Exercise instructions – Stop after the line containing "wfence(-28, 68, -15.0, 66.5, 1.7, SHEDW)": print each line exactly from the first line of the listing up to that point.

Collected material –

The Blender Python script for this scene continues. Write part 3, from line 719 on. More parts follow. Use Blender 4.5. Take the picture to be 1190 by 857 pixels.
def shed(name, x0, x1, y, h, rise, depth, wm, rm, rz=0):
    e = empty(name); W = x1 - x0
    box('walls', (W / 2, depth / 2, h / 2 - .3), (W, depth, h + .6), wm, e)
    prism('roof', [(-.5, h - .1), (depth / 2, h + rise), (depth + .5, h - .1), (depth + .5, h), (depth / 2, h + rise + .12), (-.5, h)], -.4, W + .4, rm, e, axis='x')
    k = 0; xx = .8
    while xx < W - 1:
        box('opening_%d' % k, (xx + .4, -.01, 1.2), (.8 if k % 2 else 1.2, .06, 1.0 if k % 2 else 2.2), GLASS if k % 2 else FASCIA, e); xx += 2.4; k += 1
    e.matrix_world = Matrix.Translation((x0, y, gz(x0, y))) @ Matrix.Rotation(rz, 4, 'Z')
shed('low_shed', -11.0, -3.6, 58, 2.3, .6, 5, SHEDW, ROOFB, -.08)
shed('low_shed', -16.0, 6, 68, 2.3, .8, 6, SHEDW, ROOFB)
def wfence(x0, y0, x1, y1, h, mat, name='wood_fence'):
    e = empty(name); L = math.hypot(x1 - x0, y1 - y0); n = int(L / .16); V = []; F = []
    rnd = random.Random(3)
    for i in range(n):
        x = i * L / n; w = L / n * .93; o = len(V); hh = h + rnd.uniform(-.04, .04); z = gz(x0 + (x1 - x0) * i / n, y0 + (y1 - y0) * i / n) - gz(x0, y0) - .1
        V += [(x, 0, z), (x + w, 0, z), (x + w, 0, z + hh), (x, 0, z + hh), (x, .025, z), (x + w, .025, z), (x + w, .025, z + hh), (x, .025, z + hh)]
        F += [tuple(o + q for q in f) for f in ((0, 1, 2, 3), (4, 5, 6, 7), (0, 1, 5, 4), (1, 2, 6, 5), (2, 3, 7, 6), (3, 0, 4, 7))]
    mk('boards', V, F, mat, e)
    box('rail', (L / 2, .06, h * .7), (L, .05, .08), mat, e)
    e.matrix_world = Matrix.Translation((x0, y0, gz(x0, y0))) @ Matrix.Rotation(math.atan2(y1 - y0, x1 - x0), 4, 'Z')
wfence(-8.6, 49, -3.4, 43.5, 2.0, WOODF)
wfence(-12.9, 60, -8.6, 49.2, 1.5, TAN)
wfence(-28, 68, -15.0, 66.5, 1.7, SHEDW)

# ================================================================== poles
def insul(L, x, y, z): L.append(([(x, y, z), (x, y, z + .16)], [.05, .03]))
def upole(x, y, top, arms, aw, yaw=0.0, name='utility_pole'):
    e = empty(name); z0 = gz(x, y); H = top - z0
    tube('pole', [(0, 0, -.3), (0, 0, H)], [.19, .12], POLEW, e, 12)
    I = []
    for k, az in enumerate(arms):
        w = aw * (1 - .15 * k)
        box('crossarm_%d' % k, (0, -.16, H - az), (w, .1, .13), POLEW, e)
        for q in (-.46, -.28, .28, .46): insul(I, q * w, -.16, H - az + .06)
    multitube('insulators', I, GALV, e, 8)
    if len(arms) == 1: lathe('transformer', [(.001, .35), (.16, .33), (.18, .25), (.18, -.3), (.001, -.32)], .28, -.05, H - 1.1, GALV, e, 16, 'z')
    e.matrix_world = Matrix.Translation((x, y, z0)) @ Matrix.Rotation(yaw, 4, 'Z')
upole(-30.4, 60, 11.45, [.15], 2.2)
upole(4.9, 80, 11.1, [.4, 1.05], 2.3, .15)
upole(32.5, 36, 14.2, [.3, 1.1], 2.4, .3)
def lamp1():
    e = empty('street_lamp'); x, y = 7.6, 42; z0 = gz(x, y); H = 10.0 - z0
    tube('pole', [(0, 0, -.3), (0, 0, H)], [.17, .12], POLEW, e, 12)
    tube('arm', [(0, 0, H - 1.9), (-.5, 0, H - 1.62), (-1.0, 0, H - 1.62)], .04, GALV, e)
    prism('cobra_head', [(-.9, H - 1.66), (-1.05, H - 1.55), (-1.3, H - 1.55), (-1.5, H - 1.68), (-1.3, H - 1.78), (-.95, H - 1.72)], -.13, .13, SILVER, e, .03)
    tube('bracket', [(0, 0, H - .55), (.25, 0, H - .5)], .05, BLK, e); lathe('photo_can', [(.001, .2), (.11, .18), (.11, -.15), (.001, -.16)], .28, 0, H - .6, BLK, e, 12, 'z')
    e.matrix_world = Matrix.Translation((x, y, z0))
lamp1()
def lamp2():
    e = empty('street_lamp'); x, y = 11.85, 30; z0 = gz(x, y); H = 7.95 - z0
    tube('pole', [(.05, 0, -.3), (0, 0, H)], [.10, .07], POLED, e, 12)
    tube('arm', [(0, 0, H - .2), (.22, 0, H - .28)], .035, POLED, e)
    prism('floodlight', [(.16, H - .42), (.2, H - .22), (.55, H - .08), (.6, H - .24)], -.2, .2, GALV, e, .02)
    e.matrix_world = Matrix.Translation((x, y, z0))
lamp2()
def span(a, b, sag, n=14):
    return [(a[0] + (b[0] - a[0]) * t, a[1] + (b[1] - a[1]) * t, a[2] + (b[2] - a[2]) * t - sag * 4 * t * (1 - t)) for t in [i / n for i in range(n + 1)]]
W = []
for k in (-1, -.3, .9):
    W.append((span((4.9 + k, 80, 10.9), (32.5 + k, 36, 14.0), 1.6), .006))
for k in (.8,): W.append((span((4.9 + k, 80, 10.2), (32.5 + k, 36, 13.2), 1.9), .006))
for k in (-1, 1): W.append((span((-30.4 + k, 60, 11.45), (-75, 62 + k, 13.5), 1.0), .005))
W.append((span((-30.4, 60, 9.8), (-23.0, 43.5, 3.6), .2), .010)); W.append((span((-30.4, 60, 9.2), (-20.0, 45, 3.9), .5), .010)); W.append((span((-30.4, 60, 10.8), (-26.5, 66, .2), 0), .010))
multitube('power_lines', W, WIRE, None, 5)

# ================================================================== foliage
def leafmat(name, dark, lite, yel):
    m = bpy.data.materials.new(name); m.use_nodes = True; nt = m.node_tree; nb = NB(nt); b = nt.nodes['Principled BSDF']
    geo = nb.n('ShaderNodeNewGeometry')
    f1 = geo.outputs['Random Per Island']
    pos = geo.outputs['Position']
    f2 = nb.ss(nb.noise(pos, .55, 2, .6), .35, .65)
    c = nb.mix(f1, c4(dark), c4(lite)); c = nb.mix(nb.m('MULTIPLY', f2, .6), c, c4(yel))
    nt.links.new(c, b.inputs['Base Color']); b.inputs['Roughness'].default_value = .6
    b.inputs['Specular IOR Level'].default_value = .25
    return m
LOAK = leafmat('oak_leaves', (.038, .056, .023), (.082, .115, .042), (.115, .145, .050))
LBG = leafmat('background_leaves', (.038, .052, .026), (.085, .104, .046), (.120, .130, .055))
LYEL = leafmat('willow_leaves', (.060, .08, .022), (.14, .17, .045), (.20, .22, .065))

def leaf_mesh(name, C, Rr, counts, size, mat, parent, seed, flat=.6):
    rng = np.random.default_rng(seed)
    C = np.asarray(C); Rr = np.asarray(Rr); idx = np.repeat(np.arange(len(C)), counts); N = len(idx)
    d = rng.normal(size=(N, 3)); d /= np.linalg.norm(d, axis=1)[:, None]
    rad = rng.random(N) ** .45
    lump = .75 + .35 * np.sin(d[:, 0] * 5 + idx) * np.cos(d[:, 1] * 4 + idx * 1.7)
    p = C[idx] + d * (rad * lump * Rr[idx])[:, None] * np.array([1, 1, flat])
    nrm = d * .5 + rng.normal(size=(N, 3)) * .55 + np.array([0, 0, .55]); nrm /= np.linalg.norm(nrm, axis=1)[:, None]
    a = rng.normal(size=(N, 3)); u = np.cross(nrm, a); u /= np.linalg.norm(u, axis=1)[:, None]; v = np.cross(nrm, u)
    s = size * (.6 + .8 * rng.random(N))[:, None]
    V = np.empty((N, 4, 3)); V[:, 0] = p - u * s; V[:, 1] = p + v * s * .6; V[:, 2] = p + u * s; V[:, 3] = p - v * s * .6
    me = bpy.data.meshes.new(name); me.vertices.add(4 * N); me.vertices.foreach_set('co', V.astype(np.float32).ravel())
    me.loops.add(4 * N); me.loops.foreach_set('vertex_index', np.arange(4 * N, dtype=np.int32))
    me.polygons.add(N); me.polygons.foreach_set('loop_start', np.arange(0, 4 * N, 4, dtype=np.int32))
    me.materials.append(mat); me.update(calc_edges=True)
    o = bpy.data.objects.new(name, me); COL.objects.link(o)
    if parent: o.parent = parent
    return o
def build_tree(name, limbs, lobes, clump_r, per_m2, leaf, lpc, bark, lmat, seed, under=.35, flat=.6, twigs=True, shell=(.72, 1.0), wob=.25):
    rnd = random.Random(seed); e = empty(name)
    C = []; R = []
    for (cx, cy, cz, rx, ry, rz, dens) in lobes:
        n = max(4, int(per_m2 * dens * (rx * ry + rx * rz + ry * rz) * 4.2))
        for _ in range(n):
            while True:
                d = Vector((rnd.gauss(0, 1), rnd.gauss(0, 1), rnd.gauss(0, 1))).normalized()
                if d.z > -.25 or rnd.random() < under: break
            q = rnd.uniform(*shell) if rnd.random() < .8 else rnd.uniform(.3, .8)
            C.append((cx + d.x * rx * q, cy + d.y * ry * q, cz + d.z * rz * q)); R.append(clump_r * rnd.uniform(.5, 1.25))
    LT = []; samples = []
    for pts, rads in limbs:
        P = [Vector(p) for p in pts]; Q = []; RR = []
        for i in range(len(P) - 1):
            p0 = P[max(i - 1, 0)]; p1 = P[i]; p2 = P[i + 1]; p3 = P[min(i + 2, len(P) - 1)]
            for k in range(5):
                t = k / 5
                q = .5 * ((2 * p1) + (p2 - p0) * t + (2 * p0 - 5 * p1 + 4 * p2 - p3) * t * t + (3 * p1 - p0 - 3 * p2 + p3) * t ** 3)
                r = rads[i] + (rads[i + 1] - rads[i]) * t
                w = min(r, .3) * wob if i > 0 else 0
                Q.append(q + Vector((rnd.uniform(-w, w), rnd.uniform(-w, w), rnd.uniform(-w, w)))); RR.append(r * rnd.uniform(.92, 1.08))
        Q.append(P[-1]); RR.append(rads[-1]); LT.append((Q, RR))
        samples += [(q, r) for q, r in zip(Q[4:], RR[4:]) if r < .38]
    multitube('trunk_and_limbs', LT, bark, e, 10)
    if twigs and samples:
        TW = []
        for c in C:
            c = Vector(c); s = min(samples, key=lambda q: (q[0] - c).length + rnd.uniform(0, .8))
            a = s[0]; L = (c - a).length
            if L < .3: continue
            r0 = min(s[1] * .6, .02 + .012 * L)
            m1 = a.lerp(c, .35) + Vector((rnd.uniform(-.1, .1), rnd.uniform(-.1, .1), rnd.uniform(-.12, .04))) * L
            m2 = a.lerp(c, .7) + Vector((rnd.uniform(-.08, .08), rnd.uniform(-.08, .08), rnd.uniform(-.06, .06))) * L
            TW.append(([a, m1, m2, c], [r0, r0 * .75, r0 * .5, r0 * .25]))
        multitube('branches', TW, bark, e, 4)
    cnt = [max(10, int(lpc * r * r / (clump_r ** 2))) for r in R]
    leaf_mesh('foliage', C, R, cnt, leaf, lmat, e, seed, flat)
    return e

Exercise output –
The Blender Python script for this scene continues. Write part 3, from line 719 on. More parts follow. Use Blender 4.5. Take the picture to be 1190 by 857 pixels.
def shed(name, x0, x1, y, h, rise, depth, wm, rm, rz=0):
    e = empty(name); W = x1 - x0
    box('walls', (W / 2, depth / 2, h / 2 - .3), (W, depth, h + .6), wm, e)
    prism('roof', [(-.5, h - .1), (depth / 2, h + rise), (depth + .5, h - .1), (depth + .5, h), (depth / 2, h + rise + .12), (-.5, h)], -.4, W + .4, rm, e, axis='x')
    k = 0; xx = .8
    while xx < W - 1:
        box('opening_%d' % k, (xx + .4, -.01, 1.2), (.8 if k % 2 else 1.2, .06, 1.0 if k % 2 else 2.2), GLASS if k % 2 else FASCIA, e); xx += 2.4; k += 1
    e.matrix_world = Matrix.Translation((x0, y, gz(x0, y))) @ Matrix.Rotation(rz, 4, 'Z')
shed('low_shed', -11.0, -3.6, 58, 2.3, .6, 5, SHEDW, ROOFB, -.08)
shed('low_shed', -16.0, 6, 68, 2.3, .8, 6, SHEDW, ROOFB)
def wfence(x0, y0, x1, y1, h, mat, name='wood_fence'):
    e = empty(name); L = math.hypot(x1 - x0, y1 - y0); n = int(L / .16); V = []; F = []
    rnd = random.Random(3)
    for i in range(n):
        x = i * L / n; w = L / n * .93; o = len(V); hh = h + rnd.uniform(-.04, .04); z = gz(x0 + (x1 - x0) * i / n, y0 + (y1 - y0) * i / n) - gz(x0, y0) - .1
        V += [(x, 0, z), (x + w, 0, z), (x + w, 0, z + hh), (x, 0, z + hh), (x, .025, z), (x + w, .025, z), (x + w, .025, z + hh), (x, .025, z + hh)]
        F += [tuple(o + q for q in f) for f in ((0, 1, 2, 3), (4, 5, 6, 7), (0, 1, 5, 4), (1, 2, 6, 5), (2, 3, 7, 6), (3, 0, 4, 7))]
    mk('boards', V, F, mat, e)
    box('rail', (L / 2, .06, h * .7), (L, .05, .08), mat, e)
    e.matrix_world = Matrix.Translation((x0, y0, gz(x0, y0))) @ Matrix.Rotation(math.atan2(y1 - y0, x1 - x0), 4, 'Z')
wfence(-8.6, 49, -3.4, 43.5, 2.0, WOODF)
wfence(-12.9, 60, -8.6, 49.2, 1.5, TAN)
wfence(-28, 68, -15.0, 66.5, 1.7, SHEDW)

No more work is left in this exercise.